— START OF DATASET EXCERPT —

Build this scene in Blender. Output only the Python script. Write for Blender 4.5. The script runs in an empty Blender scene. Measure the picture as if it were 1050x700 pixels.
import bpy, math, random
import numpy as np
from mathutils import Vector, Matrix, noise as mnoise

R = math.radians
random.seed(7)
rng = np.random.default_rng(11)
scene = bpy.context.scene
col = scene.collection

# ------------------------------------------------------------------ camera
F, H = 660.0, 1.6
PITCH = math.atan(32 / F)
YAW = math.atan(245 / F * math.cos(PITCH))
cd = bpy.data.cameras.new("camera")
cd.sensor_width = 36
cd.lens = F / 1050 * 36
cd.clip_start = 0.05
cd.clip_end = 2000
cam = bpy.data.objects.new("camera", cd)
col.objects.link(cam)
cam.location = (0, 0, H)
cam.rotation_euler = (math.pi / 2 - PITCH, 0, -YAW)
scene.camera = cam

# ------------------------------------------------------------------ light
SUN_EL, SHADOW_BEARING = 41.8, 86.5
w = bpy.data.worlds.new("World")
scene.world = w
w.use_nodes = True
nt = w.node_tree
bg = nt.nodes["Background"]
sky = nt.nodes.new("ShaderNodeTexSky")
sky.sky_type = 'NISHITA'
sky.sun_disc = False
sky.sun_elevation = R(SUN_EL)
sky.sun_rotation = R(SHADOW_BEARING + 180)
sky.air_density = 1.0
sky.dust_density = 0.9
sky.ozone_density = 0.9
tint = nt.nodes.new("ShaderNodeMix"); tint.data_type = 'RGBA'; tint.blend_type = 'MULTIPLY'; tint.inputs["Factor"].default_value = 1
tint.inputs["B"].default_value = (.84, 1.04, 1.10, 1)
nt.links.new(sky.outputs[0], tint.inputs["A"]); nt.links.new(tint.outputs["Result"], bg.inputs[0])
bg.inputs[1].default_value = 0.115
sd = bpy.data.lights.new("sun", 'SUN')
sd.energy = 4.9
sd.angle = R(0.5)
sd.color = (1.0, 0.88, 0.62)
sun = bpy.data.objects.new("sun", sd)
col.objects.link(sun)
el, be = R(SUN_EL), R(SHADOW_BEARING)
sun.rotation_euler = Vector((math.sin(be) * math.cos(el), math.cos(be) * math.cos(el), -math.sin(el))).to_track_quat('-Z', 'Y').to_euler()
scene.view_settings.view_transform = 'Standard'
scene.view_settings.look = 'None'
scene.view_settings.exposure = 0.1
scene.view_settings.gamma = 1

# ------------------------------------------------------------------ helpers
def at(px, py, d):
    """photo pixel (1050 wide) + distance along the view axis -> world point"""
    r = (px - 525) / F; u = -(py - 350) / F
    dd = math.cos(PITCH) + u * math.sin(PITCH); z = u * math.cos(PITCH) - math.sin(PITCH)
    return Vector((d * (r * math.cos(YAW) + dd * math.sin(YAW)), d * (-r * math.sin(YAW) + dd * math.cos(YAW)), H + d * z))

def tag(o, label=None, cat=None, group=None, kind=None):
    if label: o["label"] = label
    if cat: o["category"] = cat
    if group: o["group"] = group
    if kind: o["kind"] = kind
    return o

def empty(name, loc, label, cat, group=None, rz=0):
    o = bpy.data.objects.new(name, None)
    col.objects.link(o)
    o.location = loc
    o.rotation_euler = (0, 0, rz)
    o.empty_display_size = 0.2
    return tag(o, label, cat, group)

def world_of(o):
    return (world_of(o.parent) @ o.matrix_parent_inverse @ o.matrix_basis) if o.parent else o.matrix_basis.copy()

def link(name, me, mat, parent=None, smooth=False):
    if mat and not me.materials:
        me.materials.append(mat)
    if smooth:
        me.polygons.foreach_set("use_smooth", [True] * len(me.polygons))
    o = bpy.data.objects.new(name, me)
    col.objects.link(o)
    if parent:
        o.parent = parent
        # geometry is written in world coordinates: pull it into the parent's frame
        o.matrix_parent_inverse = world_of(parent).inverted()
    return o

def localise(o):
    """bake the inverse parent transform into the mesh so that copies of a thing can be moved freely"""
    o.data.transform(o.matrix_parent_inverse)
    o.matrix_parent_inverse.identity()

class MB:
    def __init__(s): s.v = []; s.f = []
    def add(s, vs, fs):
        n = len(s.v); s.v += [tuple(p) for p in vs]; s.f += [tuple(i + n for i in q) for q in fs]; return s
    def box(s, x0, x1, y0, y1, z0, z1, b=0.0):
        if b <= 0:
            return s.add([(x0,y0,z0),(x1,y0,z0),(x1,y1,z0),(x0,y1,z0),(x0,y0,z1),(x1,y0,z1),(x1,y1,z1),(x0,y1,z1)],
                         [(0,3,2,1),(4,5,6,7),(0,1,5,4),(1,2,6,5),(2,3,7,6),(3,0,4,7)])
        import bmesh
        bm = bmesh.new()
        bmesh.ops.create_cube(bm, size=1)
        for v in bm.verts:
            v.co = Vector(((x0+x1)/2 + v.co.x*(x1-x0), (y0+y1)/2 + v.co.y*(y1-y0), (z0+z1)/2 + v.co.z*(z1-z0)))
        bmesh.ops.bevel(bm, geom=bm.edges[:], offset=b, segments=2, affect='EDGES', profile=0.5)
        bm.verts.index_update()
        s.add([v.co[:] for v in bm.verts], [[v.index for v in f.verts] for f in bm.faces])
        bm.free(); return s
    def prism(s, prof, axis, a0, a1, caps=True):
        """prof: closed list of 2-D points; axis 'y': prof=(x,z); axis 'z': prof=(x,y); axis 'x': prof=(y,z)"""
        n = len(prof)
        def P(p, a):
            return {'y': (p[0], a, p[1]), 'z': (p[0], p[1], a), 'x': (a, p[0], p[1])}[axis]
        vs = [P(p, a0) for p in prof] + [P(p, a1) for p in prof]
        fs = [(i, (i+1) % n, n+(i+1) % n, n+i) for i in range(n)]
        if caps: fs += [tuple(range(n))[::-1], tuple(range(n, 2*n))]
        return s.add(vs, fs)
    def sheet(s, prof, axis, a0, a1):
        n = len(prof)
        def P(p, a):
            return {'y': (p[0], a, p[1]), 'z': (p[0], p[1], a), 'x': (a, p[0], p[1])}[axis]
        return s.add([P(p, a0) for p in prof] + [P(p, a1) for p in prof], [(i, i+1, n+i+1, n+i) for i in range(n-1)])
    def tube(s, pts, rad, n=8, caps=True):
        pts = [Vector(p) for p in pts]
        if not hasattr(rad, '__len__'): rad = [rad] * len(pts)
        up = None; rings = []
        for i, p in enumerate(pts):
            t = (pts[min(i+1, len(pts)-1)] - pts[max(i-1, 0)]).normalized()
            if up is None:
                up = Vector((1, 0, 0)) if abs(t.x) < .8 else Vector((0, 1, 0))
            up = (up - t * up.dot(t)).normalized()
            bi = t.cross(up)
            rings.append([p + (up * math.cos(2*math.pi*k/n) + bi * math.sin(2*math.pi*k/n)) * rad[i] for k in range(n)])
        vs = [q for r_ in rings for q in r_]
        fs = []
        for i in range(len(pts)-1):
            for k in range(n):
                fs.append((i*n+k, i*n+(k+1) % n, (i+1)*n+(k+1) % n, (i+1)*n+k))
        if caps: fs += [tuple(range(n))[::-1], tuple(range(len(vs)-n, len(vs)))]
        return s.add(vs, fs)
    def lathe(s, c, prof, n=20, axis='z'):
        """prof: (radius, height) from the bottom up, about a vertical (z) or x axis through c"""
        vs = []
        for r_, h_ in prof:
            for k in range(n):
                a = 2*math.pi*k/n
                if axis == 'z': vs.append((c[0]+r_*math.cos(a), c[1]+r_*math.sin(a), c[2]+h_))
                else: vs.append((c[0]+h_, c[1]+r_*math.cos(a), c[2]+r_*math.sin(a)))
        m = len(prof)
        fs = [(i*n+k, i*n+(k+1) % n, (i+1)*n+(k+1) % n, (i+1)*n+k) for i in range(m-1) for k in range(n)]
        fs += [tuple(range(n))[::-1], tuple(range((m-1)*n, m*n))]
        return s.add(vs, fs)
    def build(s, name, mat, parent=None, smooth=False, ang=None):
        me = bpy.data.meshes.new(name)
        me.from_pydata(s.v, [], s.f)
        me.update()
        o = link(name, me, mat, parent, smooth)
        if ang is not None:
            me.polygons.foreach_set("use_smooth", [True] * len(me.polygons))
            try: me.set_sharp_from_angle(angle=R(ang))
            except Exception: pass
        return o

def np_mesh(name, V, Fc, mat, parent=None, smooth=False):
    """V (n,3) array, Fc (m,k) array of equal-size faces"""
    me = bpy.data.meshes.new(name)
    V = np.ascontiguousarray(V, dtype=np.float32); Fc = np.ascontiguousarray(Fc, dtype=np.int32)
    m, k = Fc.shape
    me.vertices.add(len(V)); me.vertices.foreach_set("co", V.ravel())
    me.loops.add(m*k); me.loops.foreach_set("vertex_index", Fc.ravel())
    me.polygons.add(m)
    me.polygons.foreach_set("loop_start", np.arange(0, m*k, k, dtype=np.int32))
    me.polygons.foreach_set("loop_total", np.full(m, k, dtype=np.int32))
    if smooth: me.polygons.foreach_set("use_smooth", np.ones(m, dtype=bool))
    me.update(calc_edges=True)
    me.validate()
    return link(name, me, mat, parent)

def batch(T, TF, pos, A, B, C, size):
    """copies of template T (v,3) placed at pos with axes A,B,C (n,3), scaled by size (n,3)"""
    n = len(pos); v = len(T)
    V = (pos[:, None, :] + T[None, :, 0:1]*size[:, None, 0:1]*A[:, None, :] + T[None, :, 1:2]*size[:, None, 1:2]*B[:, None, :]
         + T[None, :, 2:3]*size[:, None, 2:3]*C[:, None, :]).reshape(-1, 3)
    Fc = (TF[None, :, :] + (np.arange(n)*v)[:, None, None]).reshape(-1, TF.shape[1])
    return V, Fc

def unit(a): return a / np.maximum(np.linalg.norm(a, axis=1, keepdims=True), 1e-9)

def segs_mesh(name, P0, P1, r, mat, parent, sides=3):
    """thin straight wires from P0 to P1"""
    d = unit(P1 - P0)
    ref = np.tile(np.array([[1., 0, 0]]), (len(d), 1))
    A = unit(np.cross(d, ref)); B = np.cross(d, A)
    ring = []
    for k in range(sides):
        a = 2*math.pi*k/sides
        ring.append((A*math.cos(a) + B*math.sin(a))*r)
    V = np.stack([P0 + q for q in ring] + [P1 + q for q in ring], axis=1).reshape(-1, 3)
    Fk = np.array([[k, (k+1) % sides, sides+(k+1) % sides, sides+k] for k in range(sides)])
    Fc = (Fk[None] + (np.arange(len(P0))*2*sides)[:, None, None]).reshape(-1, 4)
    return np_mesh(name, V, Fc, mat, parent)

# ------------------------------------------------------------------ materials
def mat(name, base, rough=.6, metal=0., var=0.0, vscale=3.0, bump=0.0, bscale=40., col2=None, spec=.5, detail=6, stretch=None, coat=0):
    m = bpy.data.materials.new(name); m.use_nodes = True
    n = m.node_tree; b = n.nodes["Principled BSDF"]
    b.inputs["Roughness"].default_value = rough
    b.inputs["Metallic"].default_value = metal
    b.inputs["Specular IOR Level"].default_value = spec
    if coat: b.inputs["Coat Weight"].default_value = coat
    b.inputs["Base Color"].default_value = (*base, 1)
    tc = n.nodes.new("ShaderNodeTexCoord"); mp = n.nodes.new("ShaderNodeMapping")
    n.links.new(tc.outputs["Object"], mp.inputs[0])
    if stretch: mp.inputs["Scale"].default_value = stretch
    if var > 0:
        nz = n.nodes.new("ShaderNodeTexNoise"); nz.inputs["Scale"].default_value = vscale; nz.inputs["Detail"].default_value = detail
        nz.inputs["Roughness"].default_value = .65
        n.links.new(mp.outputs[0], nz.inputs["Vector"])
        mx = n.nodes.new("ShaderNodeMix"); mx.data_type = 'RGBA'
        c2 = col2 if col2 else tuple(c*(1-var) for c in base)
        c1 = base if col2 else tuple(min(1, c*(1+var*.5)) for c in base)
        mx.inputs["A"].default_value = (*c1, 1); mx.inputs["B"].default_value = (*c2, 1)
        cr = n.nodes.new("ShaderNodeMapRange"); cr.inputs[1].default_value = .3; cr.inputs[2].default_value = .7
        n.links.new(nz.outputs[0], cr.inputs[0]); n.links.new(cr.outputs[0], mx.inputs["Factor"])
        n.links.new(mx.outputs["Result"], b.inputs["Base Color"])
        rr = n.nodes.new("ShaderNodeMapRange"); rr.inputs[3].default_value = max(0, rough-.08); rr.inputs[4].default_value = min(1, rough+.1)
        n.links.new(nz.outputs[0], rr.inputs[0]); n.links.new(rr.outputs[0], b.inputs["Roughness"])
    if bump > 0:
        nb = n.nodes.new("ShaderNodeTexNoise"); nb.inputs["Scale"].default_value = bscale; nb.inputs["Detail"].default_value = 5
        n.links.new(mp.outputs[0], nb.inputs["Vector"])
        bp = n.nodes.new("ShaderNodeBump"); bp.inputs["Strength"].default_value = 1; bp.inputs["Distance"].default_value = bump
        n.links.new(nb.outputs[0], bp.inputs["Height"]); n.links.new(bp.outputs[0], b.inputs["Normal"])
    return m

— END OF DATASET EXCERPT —

**GIVEN PROBLEM**. Restate the first line and every line after it, word for word, stopping once the line with "scene.camera = cam" is done.

**SOLUTION**.
Build this scene in Blender. Output only the Python script. Write for Blender 4.5. The script runs in an empty Blender scene. Measure the picture as if it were 1050x700 pixels.
import bpy, math, random
import numpy as np
from mathutils import Vector, Matrix, noise as mnoise

R = math.radians
random.seed(7)
rng = np.random.default_rng(11)
scene = bpy.context.scene
col = scene.collection

# ------------------------------------------------------------------ camera
F, H = 660.0, 1.6
PITCH = math.atan(32 / F)
YAW = math.atan(245 / F * math.cos(PITCH))
cd = bpy.data.cameras.new("camera")
cd.sensor_width = 36
cd.lens = F / 1050 * 36
cd.clip_start = 0.05
cd.clip_end = 2000
cam = bpy.data.objects.new("camera", cd)
col.objects.link(cam)
cam.location = (0, 0, H)
cam.rotation_euler = (math.pi / 2 - PITCH, 0, -YAW)
scene.camera = cam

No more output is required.